THE EMPIRE
(L’Empire)
CINEMA COMPETITION
TRUFFAUT THEATRE
Comedy / Sci-Fi
Presented in association with:
Kino Lorber
Memento International
North American Premiere | France, Germany, Italy, Belgium | 2024 | Comedy, Sci-Fi | 110 min | In French with English subtitles
Directed by: Bruno Dumont
Written by: Bruno Dumont
Produced by: Jean Bréhat (Tessalit Productions), Bertrand Faivre, Emma Binet (Furyo Films), Dorothe Beinemeier (Red Balloon Film), Matteo Rovere & Andrea Paris (Ascent Film), Olivier Dubois (Novak Prod), Joaquim Sapinho & Marta Alves (Rosa Filmes), Fabrizio Mosca.

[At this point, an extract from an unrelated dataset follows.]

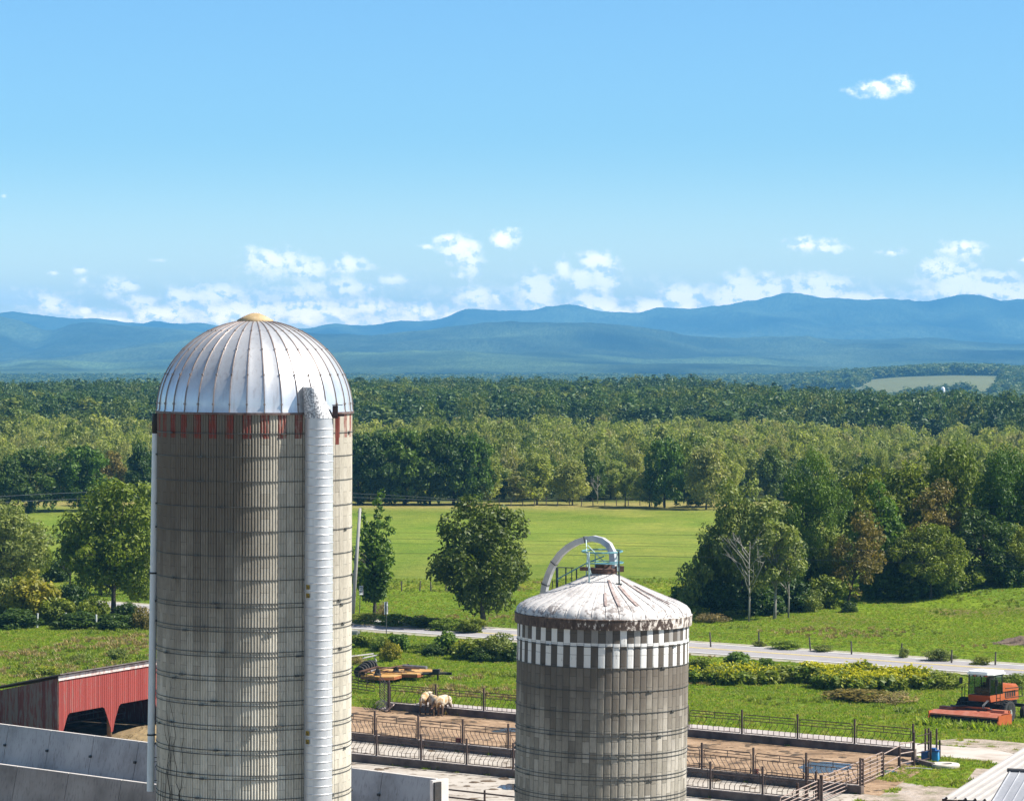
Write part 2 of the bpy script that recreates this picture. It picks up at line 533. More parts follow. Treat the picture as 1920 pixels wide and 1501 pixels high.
LM = {
 'maple': leaf_mat('maple_leaves', (.065, .125, .010), (.095, .155, .013)),
 'dark': leaf_mat('dark_leaves', (.040, .080, .011), (.062, .105, .014)),
 'olive': leaf_mat('olive_leaves', (.12, .165, .012), (.16, .195, .016)),
 'grey': leaf_mat('greygreen_leaves', (.165, .205, .045), (.20, .23, .055)),
 'light': leaf_mat('light_leaves', (.225, .265, .06), (.29, .315, .08), .42, (.25, .245, .09)),
 'yellow': leaf_mat('yellow_leaves', (.25, .235, .025), (.30, .26, .03), .35),
 'brown': leaf_mat('brown_leaves', (.17, .135, .030), (.19, .155, .035)),
 'lone': leaf_mat('lone_tree_leaves', (.075, .105, .010), (.08, .112, .012)),
 'wood': leaf_mat('mixed_wood_leaves', (.050, .095, .016), (.085, .13, .018), .28, (.135, .16, .022)),
 'pine': leaf_mat('pine_needles', (.038, .078, .022), (.052, .095, .026), .12),
 'weed': leaf_mat('weed_leaves', (.15, .215, .022), (.22, .25, .04), .35),
 'rod': leaf_mat('goldenrod_flowers', (.42, .40, .008), (.50, .47, .015), .35),
 'grass': leaf_mat('grass_blades', (.175, .265, .022), (.24, .315, .03), .5, (.30, .29, .07)),
 'sumac': leaf_mat('sumac_leaves', (.09, .165, .016), (.13, .205, .02), .35),
 'straw': leaf_mat('straw_stems', (.24, .18, .08), (.30, .24, .11), .3),
}
BARK = M('bark', [(.045, .036, .028), (.10, .085, .07)], 2.5, .9, bump=.5, bdist=.05)
PALEBARK = M('pale_bark', [(.16, .145, .125), (.30, .285, .255)], 3, .85, bump=.3, bdist=.03)
DARKBARK = M('dark_bark', [(.03, .025, .02), (.06, .05, .04)], 2.5, .9)

def rand_dirs(n, r):
    d = r.normal(size=(n, 3))
    return d / np.linalg.norm(d, axis=1, keepdims=True)

def leaves(C, Rr, n, size, r, flat=.8, up=.35, aspect=1.7):
    """n small leaf faces around clump centres C with radii Rr."""
    C, Rr = np.asarray(C, float), np.asarray(Rr, float)
    w = Rr ** 2
    idx = r.choice(len(C), n, p=w / w.sum())
    d = rand_dirs(n, r)
    p = C[idx] + d * (Rr[idx] * (.35 + .75 * np.sqrt(r.random(n))))[:, None] * np.array((1, 1, flat))
    nn = d * .7 + rand_dirs(n, r) * .75 + np.array((0, 0, up))
    nn /= np.linalg.norm(nn, axis=1, keepdims=True)
    t = np.cross(nn, rand_dirs(n, r)); t /= np.linalg.norm(t, axis=1, keepdims=True)
    b = np.cross(nn, t)
    s = size * (.55 + .9 * r.random(n))[:, None]
    q = np.stack([p - t * s * .5 * aspect, p - b * s * .42 + nn * s * .08, p + t * s * .5 * aspect, p + b * s * .42 + nn * s * .08], 1)
    clump = r.random(len(C))
    lv = .55 * r.random(n) + .45 * clump[idx]
    return q.reshape(-1, 3), np.arange(4 * n).reshape(-1, 4), lv

def crown_clumps(kind, r, H=10.0):
    if kind == 'conifer':
        C, R = [], []
        for z in np.linspace(.16, .97, 15):
            rad = (1 - z) ** .8 * .27 * H
            k = max(2, int(9 * (1 - z) + 2))
            for a in np.arange(k) * 2 * PI / k + r.random() * 6:
                q = .62 + .5 * r.random()
                C.append((rad * q * math.cos(a), rad * q * math.sin(a), z * H - .02 * H * r.random()))
                R.append(max(.035, rad / H * .42) * H)
        return C, R
    par = {'round': (96, .41, .41, .51, .46, .088), 'broad': (118, .51, .51, .51, .45, .092), 'tall': (66, .23, .23, .52, .48, .078),
           'loose': (64, .37, .37, .56, .42, .072), 'bush': (46, .55, .55, .44, .46, .17), 'low': (40, .8, .8, .4, .5, .2)}[kind]
    n, a, b, zc, c, cr = par
    C, R = [], []
    lob = [(rand_dirs(1, r)[0], .75 + .45 * r.random()) for _ in range(9)]
    while len(C) < n:
        d = rand_dirs(1, r)[0]
        k = 1.0
        for l, s_ in lob:
            k += (s_ - 1) * max(0, float(d @ l)) ** 3 * 1.1
        q = (r.random() ** .38) * k
        z = zc + d[2] * c * q
        if z < .07 and kind not in ('bush', 'low'): continue
        if z < .06: continue
        sq = 1 - .25 * max(0, d[2])
        C.append((d[0] * a * q * sq * H, d[1] * b * q * sq * H, z * H))
        R.append(cr * H * (.6 + .75 * r.random()))
    return C, R

def poplar_clumps(r, H=10.0):
    """Upright, irregular tree of several ascending limbs."""
    C, R = [], []
    for (a, top, lean) in ((.5, 1.0, .04), (1.3, .72, .22), (3.4, .60, .24), (2.4, .86, .10), (0.1, .80, .14), (5.0, .55, .2)):
        for q in np.linspace(.15, 1, 13):
            z = .12 + (top - .12) * q
            w = lean * q ** .8
            C.append(((w * math.cos(a) + r.normal() * .022) * H, (w * math.sin(a) + r.normal() * .022) * H, z * H))
            R.append(H * (.085 - .05 * q) * (.7 + .6 * r.random()))
    return C, R

def trunk_mb(C, r, H, rad, limbs=14, zb=.5, mat=None):
    m = MB()
    pts, rr = [], []
    top = .72
    wob = r.normal(size=(2,)) * .02
    for q in np.linspace(0, 1, 7):
        z = -.02 + top * q
        pts.append((wob[0] * q * H + math.sin(q * 4) * .006 * H, wob[1] * q * H, z * H))
        rr.append(rad * H * (1.25 if q == 0 else (1 - .82 * q)))
    m.tube(pts, rr, 8)
    if len(C):
        order = r.permutation(len(C))[:limbs]
        for i in order:
            c = np.array(C[i])
            z0 = min(.2 + .42 * r.random(), c[2] / H * .8)
            q = z0 / top
            p0 = Vector((wob[0] * q * H, wob[1] * q * H, z0 * H))
            p2 = Vector(c)
            p1 = p0.lerp(p2, .5) + Vector((0, 0, .03 * H))
            m.tube([p0, p0.lerp(p1, .6) , p1, p2], [rad * H * .42, rad * H * .33, rad * H * .25, rad * H * .08], 5)
    return m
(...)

Cinematography: David Chambille
Film Editing: Bruno Dumont, Desideria Reyner
Cast: Lyna Khoudri (Line), Anamaria Vartolomei (Jane), Camille Cottin (The Queen), Brandon Vlieghe (Jony), Julien Manier (Rudy), Fabrice Luchini (Belzébuth), Bernard Pruvost (Van der Weyden), Philippe Jore (Carpentier)

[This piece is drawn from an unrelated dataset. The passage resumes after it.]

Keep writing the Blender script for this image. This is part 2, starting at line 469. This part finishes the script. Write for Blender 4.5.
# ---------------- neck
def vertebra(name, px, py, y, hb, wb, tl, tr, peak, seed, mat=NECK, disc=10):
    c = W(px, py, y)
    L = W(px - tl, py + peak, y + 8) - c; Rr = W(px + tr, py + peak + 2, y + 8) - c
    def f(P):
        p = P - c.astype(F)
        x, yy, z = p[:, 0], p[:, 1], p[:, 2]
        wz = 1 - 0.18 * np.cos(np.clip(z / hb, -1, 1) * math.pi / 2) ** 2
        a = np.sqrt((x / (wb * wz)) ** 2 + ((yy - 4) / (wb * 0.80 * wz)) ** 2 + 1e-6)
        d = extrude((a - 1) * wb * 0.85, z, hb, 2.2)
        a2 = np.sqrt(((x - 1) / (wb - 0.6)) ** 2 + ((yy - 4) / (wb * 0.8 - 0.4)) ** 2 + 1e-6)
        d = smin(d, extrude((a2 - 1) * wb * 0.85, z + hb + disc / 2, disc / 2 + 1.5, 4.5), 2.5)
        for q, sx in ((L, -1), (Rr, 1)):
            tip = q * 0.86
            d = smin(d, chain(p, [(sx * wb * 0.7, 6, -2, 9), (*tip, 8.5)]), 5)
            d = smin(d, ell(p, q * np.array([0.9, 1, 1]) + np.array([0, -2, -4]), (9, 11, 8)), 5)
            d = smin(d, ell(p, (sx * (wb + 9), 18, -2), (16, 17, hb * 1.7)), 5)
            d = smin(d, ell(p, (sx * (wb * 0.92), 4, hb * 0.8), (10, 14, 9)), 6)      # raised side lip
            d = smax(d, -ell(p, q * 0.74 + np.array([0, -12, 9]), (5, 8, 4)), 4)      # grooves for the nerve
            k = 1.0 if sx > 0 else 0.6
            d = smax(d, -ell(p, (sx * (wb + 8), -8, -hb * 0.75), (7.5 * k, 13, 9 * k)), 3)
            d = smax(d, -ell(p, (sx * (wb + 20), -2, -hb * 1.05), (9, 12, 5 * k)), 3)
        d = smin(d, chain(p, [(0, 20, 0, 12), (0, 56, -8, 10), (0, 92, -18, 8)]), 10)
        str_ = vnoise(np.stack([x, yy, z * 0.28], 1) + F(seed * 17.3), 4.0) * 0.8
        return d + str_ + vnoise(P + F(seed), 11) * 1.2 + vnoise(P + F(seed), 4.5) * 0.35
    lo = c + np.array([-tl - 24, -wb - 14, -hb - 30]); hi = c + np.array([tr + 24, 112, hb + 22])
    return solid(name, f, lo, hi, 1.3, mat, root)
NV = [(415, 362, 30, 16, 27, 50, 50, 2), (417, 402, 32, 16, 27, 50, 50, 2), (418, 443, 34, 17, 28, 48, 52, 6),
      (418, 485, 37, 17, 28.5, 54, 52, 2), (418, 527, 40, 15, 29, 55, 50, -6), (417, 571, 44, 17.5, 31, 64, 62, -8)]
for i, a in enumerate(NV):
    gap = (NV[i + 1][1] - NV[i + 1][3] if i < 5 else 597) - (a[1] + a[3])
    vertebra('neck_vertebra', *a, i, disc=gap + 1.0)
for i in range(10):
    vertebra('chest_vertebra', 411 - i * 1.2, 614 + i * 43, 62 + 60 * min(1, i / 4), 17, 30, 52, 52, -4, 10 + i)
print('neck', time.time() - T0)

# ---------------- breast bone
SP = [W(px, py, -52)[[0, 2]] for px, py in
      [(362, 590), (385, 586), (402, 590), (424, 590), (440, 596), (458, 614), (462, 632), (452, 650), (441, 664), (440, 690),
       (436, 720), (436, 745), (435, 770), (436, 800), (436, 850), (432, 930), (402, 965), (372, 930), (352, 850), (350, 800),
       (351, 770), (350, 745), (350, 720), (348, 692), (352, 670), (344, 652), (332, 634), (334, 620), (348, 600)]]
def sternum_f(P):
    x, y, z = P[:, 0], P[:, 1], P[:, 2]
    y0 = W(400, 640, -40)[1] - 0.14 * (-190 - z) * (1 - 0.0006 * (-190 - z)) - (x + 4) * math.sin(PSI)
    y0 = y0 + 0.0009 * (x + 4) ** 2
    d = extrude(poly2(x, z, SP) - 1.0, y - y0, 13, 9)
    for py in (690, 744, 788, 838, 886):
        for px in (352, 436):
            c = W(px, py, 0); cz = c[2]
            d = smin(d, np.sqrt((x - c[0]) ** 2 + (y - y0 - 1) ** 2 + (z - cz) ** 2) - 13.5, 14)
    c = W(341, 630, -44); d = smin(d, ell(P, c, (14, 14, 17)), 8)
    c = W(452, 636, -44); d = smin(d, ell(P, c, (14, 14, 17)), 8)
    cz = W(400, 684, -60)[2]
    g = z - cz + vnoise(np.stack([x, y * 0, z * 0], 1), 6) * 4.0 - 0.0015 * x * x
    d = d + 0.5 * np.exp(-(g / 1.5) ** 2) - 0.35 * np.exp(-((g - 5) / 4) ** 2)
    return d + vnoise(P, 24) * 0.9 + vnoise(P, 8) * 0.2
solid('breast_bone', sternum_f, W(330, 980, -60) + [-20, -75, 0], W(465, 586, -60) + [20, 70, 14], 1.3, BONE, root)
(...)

International Sales: Memento International
US Distributor: Kino Lorber Films
US Release date: 2025
It’s the age-old battle of good vs. evil — or perhaps church vs. monarchy — in Bruno Dumont‘s off-the-wall Star Wars parody, The Empire. Set in the quaint seaside town of Boulogne-sur-Mer, the plot revolves around a “very special” toddler named Freddy, his lobsterman father (who’s serving the dark side), a beach bunny beauty (who serves the light), a jovial “Darth Vader” surrogate in a court-jester get-up, an ethereal Queen in a hovering hologram… and a colossal invasion of aliens plotting an imminent Armageddon. Complete with space ships, light sabers, intergalactic battles and CGI architectural monuments, The Empire delves even deeper into the twisted jocularity of its auteur filmmaker.

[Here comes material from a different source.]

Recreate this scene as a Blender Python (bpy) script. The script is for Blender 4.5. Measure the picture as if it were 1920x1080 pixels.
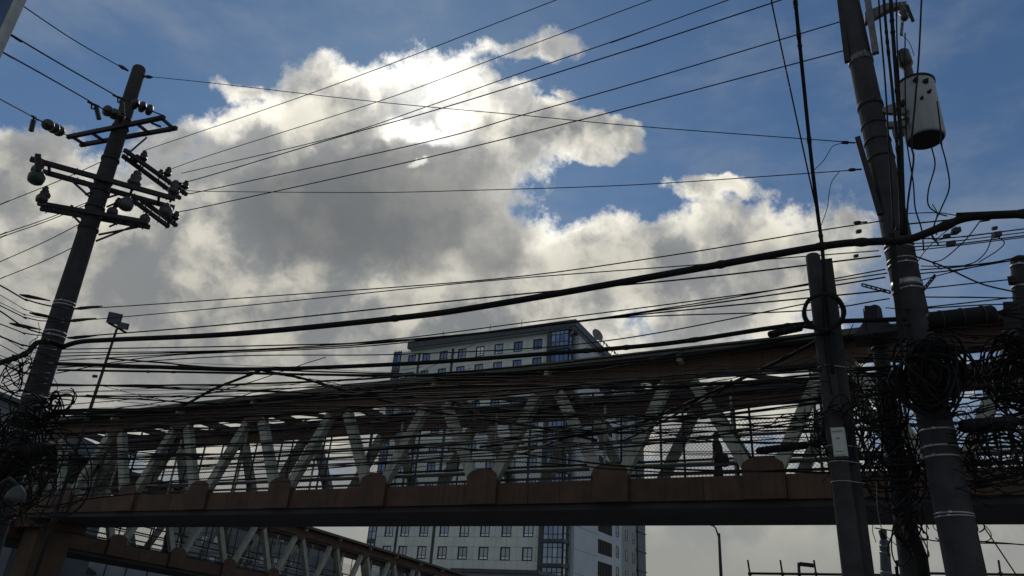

Philosophy professor-turned-filmmaker Bruno Dumont took the cinema world by storm with his first film, La vie de Jésus (COLCOA 1998), which won the coveted Caméra d’or at Cannes and the Prix Jean Vigo. His films have garnered countless prizes the world over, and he continues to be a favorite at Cannes, where Humanity (1999) walked away with an unheard of three trophies — the Grand Jury Prize and both Best Actor and Best Actress Awards; Flandres (COLCOA 2007) nabbed the Grand Jury Prize, yet again; and Jeanne (2019) won the Un Certain Regard Award. Other titles include Twenty-nine Palms (2003), Hadewijch (2009), Outside Satan (2011), Camille Claudel 1915 (2013) and Jeannette: The Childhood of Joan of Arc (2017). Dumont’s decidedly bleak vision has more recently turned to farce, with Slack Bay (COLCOA 2017), France (COLCOA 2021), and the mini-series Li’l Quinquin (2014) and Coincoin and the Extra-Humans (2018). The Empire premiered at this year’s Berlin Film Festival, where it was awarded the Silver Bear Jury Prize.